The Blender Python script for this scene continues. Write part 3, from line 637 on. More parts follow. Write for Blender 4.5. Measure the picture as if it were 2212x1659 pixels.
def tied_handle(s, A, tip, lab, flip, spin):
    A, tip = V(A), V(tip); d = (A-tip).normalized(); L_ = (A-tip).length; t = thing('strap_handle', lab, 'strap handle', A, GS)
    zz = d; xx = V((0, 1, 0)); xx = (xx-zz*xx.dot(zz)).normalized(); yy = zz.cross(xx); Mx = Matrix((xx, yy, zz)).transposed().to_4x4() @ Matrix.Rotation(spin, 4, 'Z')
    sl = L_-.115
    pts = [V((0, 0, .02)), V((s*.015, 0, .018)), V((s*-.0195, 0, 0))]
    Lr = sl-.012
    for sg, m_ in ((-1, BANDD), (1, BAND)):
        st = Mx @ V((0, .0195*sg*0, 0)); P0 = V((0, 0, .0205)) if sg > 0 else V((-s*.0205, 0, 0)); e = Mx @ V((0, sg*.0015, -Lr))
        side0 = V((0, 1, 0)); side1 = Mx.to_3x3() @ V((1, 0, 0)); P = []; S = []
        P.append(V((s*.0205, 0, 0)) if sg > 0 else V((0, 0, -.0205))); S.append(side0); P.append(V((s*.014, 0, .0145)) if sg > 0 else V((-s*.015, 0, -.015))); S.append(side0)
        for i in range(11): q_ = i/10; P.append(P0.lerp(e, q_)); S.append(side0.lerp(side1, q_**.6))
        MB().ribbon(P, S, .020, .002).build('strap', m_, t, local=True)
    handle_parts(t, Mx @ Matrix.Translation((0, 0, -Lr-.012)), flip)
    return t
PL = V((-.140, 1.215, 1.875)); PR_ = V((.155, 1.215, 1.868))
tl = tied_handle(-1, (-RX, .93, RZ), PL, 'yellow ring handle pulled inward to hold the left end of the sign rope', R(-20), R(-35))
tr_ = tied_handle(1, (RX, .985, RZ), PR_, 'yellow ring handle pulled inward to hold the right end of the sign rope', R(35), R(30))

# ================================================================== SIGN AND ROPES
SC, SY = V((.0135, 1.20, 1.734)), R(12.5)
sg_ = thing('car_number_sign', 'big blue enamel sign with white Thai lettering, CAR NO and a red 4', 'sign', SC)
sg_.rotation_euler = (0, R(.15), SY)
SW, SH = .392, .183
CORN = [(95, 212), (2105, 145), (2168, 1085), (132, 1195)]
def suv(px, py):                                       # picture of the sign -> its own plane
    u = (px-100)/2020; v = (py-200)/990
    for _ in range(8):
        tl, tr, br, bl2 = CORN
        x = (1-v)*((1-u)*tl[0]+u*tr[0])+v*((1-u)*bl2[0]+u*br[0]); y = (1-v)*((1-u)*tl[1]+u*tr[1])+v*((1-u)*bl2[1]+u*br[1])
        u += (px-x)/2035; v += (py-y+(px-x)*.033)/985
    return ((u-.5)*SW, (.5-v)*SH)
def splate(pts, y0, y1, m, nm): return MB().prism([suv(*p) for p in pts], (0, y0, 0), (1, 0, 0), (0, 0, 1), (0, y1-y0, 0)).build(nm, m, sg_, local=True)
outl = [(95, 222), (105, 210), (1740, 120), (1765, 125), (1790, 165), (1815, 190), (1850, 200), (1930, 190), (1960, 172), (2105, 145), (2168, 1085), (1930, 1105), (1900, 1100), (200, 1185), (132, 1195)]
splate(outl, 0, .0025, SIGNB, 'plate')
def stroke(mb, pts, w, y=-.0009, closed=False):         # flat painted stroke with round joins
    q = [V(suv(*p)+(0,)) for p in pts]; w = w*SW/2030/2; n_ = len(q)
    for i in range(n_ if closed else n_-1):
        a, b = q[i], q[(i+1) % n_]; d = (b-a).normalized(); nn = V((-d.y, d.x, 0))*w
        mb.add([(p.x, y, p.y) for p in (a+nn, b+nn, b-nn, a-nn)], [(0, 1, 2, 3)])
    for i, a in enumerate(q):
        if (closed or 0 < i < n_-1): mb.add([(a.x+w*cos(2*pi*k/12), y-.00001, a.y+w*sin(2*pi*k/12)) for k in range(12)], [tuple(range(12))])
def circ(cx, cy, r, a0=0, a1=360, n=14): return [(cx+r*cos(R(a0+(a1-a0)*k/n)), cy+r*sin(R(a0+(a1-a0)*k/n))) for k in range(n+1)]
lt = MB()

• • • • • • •

→ **Aim**: Your output must be the lines of the material above, from the first through the line that contains "tr_ = tied_handle(1, (RX, .985, RZ), PR_, 'yellow", copied exactly. Include both endpoints and nothing else.

→ **Response to the task**:
The Blender Python script for this scene continues. Write part 3, from line 637 on. More parts follow. Write for Blender 4.5. Measure the picture as if it were 2212x1659 pixels.
def tied_handle(s, A, tip, lab, flip, spin):
    A, tip = V(A), V(tip); d = (A-tip).normalized(); L_ = (A-tip).length; t = thing('strap_handle', lab, 'strap handle', A, GS)
    zz = d; xx = V((0, 1, 0)); xx = (xx-zz*xx.dot(zz)).normalized(); yy = zz.cross(xx); Mx = Matrix((xx, yy, zz)).transposed().to_4x4() @ Matrix.Rotation(spin, 4, 'Z')
    sl = L_-.115
    pts = [V((0, 0, .02)), V((s*.015, 0, .018)), V((s*-.0195, 0, 0))]
    Lr = sl-.012
    for sg, m_ in ((-1, BANDD), (1, BAND)):
        st = Mx @ V((0, .0195*sg*0, 0)); P0 = V((0, 0, .0205)) if sg > 0 else V((-s*.0205, 0, 0)); e = Mx @ V((0, sg*.0015, -Lr))
        side0 = V((0, 1, 0)); side1 = Mx.to_3x3() @ V((1, 0, 0)); P = []; S = []
        P.append(V((s*.0205, 0, 0)) if sg > 0 else V((0, 0, -.0205))); S.append(side0); P.append(V((s*.014, 0, .0145)) if sg > 0 else V((-s*.015, 0, -.015))); S.append(side0)
        for i in range(11): q_ = i/10; P.append(P0.lerp(e, q_)); S.append(side0.lerp(side1, q_**.6))
        MB().ribbon(P, S, .020, .002).build('strap', m_, t, local=True)
    handle_parts(t, Mx @ Matrix.Translation((0, 0, -Lr-.012)), flip)
    return t
PL = V((-.140, 1.215, 1.875)); PR_ = V((.155, 1.215, 1.868))
tl = tied_handle(-1, (-RX, .93, RZ), PL, 'yellow ring handle pulled inward to hold the left end of the sign rope', R(-20), R(-35))
tr_ = tied_handle(1, (RX, .985, RZ), PR_, 'yellow ring handle pulled inward to hold the right end of the sign rope', R(35), R(30))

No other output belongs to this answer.